● **What is needed**
Please copy all the lines that follow, word for word.

>> Start

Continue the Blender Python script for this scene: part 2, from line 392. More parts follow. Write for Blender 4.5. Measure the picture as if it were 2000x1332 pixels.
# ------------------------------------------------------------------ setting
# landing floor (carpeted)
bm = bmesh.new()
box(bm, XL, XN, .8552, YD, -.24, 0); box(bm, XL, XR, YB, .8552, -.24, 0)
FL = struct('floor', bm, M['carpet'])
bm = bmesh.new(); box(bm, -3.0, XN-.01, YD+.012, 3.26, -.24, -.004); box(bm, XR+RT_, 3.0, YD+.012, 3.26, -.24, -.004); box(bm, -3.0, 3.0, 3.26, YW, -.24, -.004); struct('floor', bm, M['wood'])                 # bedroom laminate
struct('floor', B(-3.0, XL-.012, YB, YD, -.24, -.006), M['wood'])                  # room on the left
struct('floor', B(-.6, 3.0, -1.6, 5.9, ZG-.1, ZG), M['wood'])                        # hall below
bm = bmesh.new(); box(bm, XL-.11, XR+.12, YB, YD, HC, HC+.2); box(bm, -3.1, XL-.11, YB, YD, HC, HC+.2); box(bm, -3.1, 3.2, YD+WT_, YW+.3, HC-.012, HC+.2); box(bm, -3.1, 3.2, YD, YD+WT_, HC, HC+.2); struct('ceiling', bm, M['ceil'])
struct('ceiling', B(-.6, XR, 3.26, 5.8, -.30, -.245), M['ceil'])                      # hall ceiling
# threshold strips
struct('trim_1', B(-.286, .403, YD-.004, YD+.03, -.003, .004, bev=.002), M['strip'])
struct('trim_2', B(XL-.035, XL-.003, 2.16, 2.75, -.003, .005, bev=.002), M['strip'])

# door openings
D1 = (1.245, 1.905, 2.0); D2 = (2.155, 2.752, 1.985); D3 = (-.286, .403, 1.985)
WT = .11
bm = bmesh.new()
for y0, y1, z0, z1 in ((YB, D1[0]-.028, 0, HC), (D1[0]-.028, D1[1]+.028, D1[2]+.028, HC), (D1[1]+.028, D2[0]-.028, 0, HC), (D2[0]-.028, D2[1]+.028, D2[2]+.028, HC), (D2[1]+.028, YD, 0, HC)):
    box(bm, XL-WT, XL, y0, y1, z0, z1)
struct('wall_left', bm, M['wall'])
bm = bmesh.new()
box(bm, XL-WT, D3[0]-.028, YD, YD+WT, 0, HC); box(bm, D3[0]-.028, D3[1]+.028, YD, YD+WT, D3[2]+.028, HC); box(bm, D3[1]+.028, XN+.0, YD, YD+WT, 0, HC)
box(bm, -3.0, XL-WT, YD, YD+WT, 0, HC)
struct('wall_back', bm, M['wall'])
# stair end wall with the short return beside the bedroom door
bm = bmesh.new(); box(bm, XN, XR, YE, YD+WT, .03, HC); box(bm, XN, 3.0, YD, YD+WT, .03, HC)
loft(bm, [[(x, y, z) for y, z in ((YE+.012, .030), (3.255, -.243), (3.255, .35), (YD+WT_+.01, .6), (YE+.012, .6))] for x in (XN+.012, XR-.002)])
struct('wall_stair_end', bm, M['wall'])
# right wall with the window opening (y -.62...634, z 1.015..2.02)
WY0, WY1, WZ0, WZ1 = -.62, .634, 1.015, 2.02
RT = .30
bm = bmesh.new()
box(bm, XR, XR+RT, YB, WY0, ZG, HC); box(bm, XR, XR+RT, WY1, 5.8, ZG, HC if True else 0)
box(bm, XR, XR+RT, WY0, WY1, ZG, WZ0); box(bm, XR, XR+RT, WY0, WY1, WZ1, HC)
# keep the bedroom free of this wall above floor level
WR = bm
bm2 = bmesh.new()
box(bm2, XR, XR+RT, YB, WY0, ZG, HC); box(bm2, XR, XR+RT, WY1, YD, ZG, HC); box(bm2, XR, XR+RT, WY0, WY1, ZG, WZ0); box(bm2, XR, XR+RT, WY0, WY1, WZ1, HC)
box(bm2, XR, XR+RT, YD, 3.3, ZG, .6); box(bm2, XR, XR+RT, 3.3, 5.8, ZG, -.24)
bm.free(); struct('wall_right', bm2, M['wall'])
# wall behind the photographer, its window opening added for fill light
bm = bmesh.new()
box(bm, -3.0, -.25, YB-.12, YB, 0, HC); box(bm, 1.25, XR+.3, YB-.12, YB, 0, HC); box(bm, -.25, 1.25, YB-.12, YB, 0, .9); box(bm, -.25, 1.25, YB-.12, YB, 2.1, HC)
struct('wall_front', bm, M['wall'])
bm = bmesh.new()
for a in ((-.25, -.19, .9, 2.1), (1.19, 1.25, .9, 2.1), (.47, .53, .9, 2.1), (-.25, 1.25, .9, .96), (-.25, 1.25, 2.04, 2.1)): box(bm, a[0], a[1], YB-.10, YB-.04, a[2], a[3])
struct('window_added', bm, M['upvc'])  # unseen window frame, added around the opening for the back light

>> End

● **Solution to the exercise**
Continue the Blender Python script for this scene: part 2, from line 392. More parts follow. Write for Blender 4.5. Measure the picture as if it were 2000x1332 pixels.
# ------------------------------------------------------------------ setting
# landing floor (carpeted)
bm = bmesh.new()
box(bm, XL, XN, .8552, YD, -.24, 0); box(bm, XL, XR, YB, .8552, -.24, 0)
FL = struct('floor', bm, M['carpet'])
bm = bmesh.new(); box(bm, -3.0, XN-.01, YD+.012, 3.26, -.24, -.004); box(bm, XR+RT_, 3.0, YD+.012, 3.26, -.24, -.004); box(bm, -3.0, 3.0, 3.26, YW, -.24, -.004); struct('floor', bm, M['wood'])                 # bedroom laminate
struct('floor', B(-3.0, XL-.012, YB, YD, -.24, -.006), M['wood'])                  # room on the left
struct('floor', B(-.6, 3.0, -1.6, 5.9, ZG-.1, ZG), M['wood'])                        # hall below
bm = bmesh.new(); box(bm, XL-.11, XR+.12, YB, YD, HC, HC+.2); box(bm, -3.1, XL-.11, YB, YD, HC, HC+.2); box(bm, -3.1, 3.2, YD+WT_, YW+.3, HC-.012, HC+.2); box(bm, -3.1, 3.2, YD, YD+WT_, HC, HC+.2); struct('ceiling', bm, M['ceil'])
struct('ceiling', B(-.6, XR, 3.26, 5.8, -.30, -.245), M['ceil'])                      # hall ceiling
# threshold strips
struct('trim_1', B(-.286, .403, YD-.004, YD+.03, -.003, .004, bev=.002), M['strip'])
struct('trim_2', B(XL-.035, XL-.003, 2.16, 2.75, -.003, .005, bev=.002), M['strip'])

# door openings
D1 = (1.245, 1.905, 2.0); D2 = (2.155, 2.752, 1.985); D3 = (-.286, .403, 1.985)
WT = .11
bm = bmesh.new()
for y0, y1, z0, z1 in ((YB, D1[0]-.028, 0, HC), (D1[0]-.028, D1[1]+.028, D1[2]+.028, HC), (D1[1]+.028, D2[0]-.028, 0, HC), (D2[0]-.028, D2[1]+.028, D2[2]+.028, HC), (D2[1]+.028, YD, 0, HC)):
    box(bm, XL-WT, XL, y0, y1, z0, z1)
struct('wall_left', bm, M['wall'])
bm = bmesh.new()
box(bm, XL-WT, D3[0]-.028, YD, YD+WT, 0, HC); box(bm, D3[0]-.028, D3[1]+.028, YD, YD+WT, D3[2]+.028, HC); box(bm, D3[1]+.028, XN+.0, YD, YD+WT, 0, HC)
box(bm, -3.0, XL-WT, YD, YD+WT, 0, HC)
struct('wall_back', bm, M['wall'])
# stair end wall with the short return beside the bedroom door
bm = bmesh.new(); box(bm, XN, XR, YE, YD+WT, .03, HC); box(bm, XN, 3.0, YD, YD+WT, .03, HC)
loft(bm, [[(x, y, z) for y, z in ((YE+.012, .030), (3.255, -.243), (3.255, .35), (YD+WT_+.01, .6), (YE+.012, .6))] for x in (XN+.012, XR-.002)])
struct('wall_stair_end', bm, M['wall'])
# right wall with the window opening (y -.62...634, z 1.015..2.02)
WY0, WY1, WZ0, WZ1 = -.62, .634, 1.015, 2.02
RT = .30
bm = bmesh.new()
box(bm, XR, XR+RT, YB, WY0, ZG, HC); box(bm, XR, XR+RT, WY1, 5.8, ZG, HC if True else 0)
box(bm, XR, XR+RT, WY0, WY1, ZG, WZ0); box(bm, XR, XR+RT, WY0, WY1, WZ1, HC)
# keep the bedroom free of this wall above floor level
WR = bm
bm2 = bmesh.new()
box(bm2, XR, XR+RT, YB, WY0, ZG, HC); box(bm2, XR, XR+RT, WY1, YD, ZG, HC); box(bm2, XR, XR+RT, WY0, WY1, ZG, WZ0); box(bm2, XR, XR+RT, WY0, WY1, WZ1, HC)
box(bm2, XR, XR+RT, YD, 3.3, ZG, .6); box(bm2, XR, XR+RT, 3.3, 5.8, ZG, -.24)
bm.free(); struct('wall_right', bm2, M['wall'])
# wall behind the photographer, its window opening added for fill light
bm = bmesh.new()
box(bm, -3.0, -.25, YB-.12, YB, 0, HC); box(bm, 1.25, XR+.3, YB-.12, YB, 0, HC); box(bm, -.25, 1.25, YB-.12, YB, 0, .9); box(bm, -.25, 1.25, YB-.12, YB, 2.1, HC)
struct('wall_front', bm, M['wall'])
bm = bmesh.new()
for a in ((-.25, -.19, .9, 2.1), (1.19, 1.25, .9, 2.1), (.47, .53, .9, 2.1), (-.25, 1.25, .9, .96), (-.25, 1.25, 2.04, 2.1)): box(bm, a[0], a[1], YB-.10, YB-.04, a[2], a[3])
struct('window_added', bm, M['upvc'])  # unseen window frame, added around the opening for the back light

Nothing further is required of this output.